Le regioni cerebrali attivate dai like si sovrappongono a quelle attivate da gratificazioni non sociali come il cibo.
Sarà per questo che i social network ci hanno resi bulimici?
Consumiamo golosi tonnellate di contenuti junk, guidati dal potere del rinforzo intermittente – la tecnica a ricompensa causale che tiene incollati anche alle slot machine, per capirci – tra like dopaminergici, approvazione sociale e notifiche di richiamo.
E poi, da bravi bulimici, vomitiamo.
Di tutta quella roba che abbiamo ingurgitato, a suon di swipe e scroll, ci rimane ben poco.
Non ci siamo nutriti, abbiamo solo consumato, il nostro tempo e la nostra attenzione.
Allora ci diciamo che abbiamo bisogno di una dieta, nel senso etimologico di “stile di vita”, una sana e corretta assunzione di contenuti che ci guidi con discernimento al sapere.

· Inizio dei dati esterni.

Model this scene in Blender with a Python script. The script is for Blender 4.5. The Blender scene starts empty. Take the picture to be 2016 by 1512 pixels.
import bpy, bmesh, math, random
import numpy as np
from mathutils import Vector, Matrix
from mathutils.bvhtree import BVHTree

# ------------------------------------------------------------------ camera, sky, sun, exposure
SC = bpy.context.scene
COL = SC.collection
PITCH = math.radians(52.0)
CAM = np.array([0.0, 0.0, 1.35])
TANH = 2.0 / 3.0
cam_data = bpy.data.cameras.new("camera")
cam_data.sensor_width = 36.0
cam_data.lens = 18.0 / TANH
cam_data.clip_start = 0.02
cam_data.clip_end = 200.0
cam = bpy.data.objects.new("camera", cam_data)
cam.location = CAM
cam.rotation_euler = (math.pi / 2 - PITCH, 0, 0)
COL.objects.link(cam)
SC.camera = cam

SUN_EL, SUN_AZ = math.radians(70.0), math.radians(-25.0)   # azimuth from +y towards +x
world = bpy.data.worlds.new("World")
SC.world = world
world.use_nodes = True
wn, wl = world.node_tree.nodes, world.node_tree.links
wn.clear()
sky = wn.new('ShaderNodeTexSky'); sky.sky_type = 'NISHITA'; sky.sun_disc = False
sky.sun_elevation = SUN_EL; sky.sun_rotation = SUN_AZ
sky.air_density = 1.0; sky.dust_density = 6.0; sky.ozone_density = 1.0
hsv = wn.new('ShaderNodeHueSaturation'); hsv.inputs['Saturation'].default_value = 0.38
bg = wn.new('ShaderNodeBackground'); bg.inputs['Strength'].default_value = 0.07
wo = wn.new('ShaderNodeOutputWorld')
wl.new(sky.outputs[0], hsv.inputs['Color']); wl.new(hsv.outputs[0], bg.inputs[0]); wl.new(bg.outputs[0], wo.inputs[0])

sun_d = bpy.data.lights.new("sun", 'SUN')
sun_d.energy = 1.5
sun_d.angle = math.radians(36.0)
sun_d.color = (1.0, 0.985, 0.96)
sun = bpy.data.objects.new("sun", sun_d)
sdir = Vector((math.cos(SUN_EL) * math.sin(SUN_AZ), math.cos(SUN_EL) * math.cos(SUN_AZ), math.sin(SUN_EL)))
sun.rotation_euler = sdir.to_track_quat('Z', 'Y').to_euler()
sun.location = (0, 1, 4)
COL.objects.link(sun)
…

Tutto giusto, ma come facciamo a riconoscere un post prodotto in serra, magari da qualche bucolica Al, da uno di stagione, coltivato con semenza di prima qualità?
Come possiamo passare da una mind full of “robaccia” a una consapevole mindfulness?
Indagando, approfondendo, usando la testa.
Perché se è vero che “siamo quello che mangiamo” dobbiamo imparare a scegliere e selezionare con cura quello che consumiamo, per fare in modo che i nostri pensieri, il nostro sentire e le nostre azioni siamo alimentati con ingredienti davvero in grado di potenziarci.